Give back the whole listing exactly as shown.

-- BEGIN Source material --

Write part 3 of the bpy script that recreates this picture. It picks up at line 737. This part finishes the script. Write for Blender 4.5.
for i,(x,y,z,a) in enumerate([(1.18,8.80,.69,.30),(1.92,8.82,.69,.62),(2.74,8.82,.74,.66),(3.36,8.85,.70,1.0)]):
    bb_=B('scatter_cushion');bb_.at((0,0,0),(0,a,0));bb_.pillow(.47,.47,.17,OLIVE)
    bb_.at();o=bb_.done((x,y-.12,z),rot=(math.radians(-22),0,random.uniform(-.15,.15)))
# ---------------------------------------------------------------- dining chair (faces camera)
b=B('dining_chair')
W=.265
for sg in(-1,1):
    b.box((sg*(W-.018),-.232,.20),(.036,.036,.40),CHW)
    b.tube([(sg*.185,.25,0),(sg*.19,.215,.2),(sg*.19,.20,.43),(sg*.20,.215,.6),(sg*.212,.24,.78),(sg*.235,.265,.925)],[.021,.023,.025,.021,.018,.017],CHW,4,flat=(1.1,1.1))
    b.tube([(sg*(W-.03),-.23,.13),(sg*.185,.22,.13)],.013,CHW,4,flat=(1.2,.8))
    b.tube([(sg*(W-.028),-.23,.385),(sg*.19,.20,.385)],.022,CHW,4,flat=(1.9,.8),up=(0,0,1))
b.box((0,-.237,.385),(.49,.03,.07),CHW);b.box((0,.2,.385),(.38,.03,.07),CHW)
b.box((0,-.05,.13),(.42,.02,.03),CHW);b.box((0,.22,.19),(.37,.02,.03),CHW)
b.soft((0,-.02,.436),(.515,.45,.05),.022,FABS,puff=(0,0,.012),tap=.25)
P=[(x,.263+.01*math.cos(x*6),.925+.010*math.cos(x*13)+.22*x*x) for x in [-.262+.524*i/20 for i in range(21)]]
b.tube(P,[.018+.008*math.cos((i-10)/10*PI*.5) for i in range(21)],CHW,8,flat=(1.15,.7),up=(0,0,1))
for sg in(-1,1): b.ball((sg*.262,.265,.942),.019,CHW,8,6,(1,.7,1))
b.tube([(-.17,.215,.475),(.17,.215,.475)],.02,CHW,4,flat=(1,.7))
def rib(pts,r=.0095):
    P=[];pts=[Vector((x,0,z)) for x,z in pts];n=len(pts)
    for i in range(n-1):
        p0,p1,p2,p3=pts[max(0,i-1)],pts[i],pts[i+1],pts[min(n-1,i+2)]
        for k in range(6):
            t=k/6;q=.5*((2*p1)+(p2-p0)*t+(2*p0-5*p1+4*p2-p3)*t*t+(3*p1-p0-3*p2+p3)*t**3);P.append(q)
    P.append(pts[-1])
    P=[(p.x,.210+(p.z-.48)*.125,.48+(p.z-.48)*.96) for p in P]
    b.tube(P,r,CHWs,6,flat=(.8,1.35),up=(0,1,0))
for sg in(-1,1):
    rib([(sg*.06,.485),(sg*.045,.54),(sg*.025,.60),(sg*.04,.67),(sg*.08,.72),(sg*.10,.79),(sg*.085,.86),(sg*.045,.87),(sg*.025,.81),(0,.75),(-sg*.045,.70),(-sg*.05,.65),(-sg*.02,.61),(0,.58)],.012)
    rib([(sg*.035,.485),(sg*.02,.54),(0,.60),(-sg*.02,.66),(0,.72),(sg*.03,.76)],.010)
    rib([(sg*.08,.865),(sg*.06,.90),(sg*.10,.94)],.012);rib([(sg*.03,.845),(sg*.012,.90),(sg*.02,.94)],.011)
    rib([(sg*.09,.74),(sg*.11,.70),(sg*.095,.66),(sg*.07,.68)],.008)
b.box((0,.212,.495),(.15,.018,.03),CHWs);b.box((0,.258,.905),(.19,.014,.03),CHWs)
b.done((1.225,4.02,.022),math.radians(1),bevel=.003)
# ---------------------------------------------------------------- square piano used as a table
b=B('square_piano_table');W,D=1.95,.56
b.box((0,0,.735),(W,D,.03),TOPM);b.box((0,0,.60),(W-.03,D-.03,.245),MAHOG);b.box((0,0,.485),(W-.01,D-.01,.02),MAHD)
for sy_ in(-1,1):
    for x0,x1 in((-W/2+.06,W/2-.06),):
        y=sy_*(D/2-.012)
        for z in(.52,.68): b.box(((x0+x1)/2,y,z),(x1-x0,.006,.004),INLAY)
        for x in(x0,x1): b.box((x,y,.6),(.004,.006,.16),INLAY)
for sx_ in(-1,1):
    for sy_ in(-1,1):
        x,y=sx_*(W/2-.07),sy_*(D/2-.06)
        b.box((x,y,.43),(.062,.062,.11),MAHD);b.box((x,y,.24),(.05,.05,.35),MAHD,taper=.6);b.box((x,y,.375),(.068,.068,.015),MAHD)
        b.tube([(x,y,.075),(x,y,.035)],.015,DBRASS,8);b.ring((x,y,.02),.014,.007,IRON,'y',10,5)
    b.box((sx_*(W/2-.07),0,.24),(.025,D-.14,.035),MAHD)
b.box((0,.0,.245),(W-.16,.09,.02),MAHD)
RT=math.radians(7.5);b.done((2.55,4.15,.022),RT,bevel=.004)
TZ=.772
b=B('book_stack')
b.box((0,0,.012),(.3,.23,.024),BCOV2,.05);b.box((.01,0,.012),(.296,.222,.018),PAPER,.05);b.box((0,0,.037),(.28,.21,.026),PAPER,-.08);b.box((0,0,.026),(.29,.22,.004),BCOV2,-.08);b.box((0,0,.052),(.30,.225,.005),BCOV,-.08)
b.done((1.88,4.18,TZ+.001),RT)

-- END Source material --

Response:
Write part 3 of the bpy script that recreates this picture. It picks up at line 737. This part finishes the script. Write for Blender 4.5.
for i,(x,y,z,a) in enumerate([(1.18,8.80,.69,.30),(1.92,8.82,.69,.62),(2.74,8.82,.74,.66),(3.36,8.85,.70,1.0)]):
    bb_=B('scatter_cushion');bb_.at((0,0,0),(0,a,0));bb_.pillow(.47,.47,.17,OLIVE)
    bb_.at();o=bb_.done((x,y-.12,z),rot=(math.radians(-22),0,random.uniform(-.15,.15)))
# ---------------------------------------------------------------- dining chair (faces camera)
b=B('dining_chair')
W=.265
for sg in(-1,1):
    b.box((sg*(W-.018),-.232,.20),(.036,.036,.40),CHW)
    b.tube([(sg*.185,.25,0),(sg*.19,.215,.2),(sg*.19,.20,.43),(sg*.20,.215,.6),(sg*.212,.24,.78),(sg*.235,.265,.925)],[.021,.023,.025,.021,.018,.017],CHW,4,flat=(1.1,1.1))
    b.tube([(sg*(W-.03),-.23,.13),(sg*.185,.22,.13)],.013,CHW,4,flat=(1.2,.8))
    b.tube([(sg*(W-.028),-.23,.385),(sg*.19,.20,.385)],.022,CHW,4,flat=(1.9,.8),up=(0,0,1))
b.box((0,-.237,.385),(.49,.03,.07),CHW);b.box((0,.2,.385),(.38,.03,.07),CHW)
b.box((0,-.05,.13),(.42,.02,.03),CHW);b.box((0,.22,.19),(.37,.02,.03),CHW)
b.soft((0,-.02,.436),(.515,.45,.05),.022,FABS,puff=(0,0,.012),tap=.25)
P=[(x,.263+.01*math.cos(x*6),.925+.010*math.cos(x*13)+.22*x*x) for x in [-.262+.524*i/20 for i in range(21)]]
b.tube(P,[.018+.008*math.cos((i-10)/10*PI*.5) for i in range(21)],CHW,8,flat=(1.15,.7),up=(0,0,1))
for sg in(-1,1): b.ball((sg*.262,.265,.942),.019,CHW,8,6,(1,.7,1))
b.tube([(-.17,.215,.475),(.17,.215,.475)],.02,CHW,4,flat=(1,.7))
def rib(pts,r=.0095):
    P=[];pts=[Vector((x,0,z)) for x,z in pts];n=len(pts)
    for i in range(n-1):
        p0,p1,p2,p3=pts[max(0,i-1)],pts[i],pts[i+1],pts[min(n-1,i+2)]
        for k in range(6):
            t=k/6;q=.5*((2*p1)+(p2-p0)*t+(2*p0-5*p1+4*p2-p3)*t*t+(3*p1-p0-3*p2+p3)*t**3);P.append(q)
    P.append(pts[-1])
    P=[(p.x,.210+(p.z-.48)*.125,.48+(p.z-.48)*.96) for p in P]
    b.tube(P,r,CHWs,6,flat=(.8,1.35),up=(0,1,0))
for sg in(-1,1):
    rib([(sg*.06,.485),(sg*.045,.54),(sg*.025,.60),(sg*.04,.67),(sg*.08,.72),(sg*.10,.79),(sg*.085,.86),(sg*.045,.87),(sg*.025,.81),(0,.75),(-sg*.045,.70),(-sg*.05,.65),(-sg*.02,.61),(0,.58)],.012)
    rib([(sg*.035,.485),(sg*.02,.54),(0,.60),(-sg*.02,.66),(0,.72),(sg*.03,.76)],.010)
    rib([(sg*.08,.865),(sg*.06,.90),(sg*.10,.94)],.012);rib([(sg*.03,.845),(sg*.012,.90),(sg*.02,.94)],.011)
    rib([(sg*.09,.74),(sg*.11,.70),(sg*.095,.66),(sg*.07,.68)],.008)
b.box((0,.212,.495),(.15,.018,.03),CHWs);b.box((0,.258,.905),(.19,.014,.03),CHWs)
b.done((1.225,4.02,.022),math.radians(1),bevel=.003)
# ---------------------------------------------------------------- square piano used as a table
b=B('square_piano_table');W,D=1.95,.56
b.box((0,0,.735),(W,D,.03),TOPM);b.box((0,0,.60),(W-.03,D-.03,.245),MAHOG);b.box((0,0,.485),(W-.01,D-.01,.02),MAHD)
for sy_ in(-1,1):
    for x0,x1 in((-W/2+.06,W/2-.06),):
        y=sy_*(D/2-.012)
        for z in(.52,.68): b.box(((x0+x1)/2,y,z),(x1-x0,.006,.004),INLAY)
        for x in(x0,x1): b.box((x,y,.6),(.004,.006,.16),INLAY)
for sx_ in(-1,1):
    for sy_ in(-1,1):
        x,y=sx_*(W/2-.07),sy_*(D/2-.06)
        b.box((x,y,.43),(.062,.062,.11),MAHD);b.box((x,y,.24),(.05,.05,.35),MAHD,taper=.6);b.box((x,y,.375),(.068,.068,.015),MAHD)
        b.tube([(x,y,.075),(x,y,.035)],.015,DBRASS,8);b.ring((x,y,.02),.014,.007,IRON,'y',10,5)
    b.box((sx_*(W/2-.07),0,.24),(.025,D-.14,.035),MAHD)
b.box((0,.0,.245),(W-.16,.09,.02),MAHD)
RT=math.radians(7.5);b.done((2.55,4.15,.022),RT,bevel=.004)
TZ=.772
b=B('book_stack')
b.box((0,0,.012),(.3,.23,.024),BCOV2,.05);b.box((.01,0,.012),(.296,.222,.018),PAPER,.05);b.box((0,0,.037),(.28,.21,.026),PAPER,-.08);b.box((0,0,.026),(.29,.22,.004),BCOV2,-.08);b.box((0,0,.052),(.30,.225,.005),BCOV,-.08)
b.done((1.88,4.18,TZ+.001),RT)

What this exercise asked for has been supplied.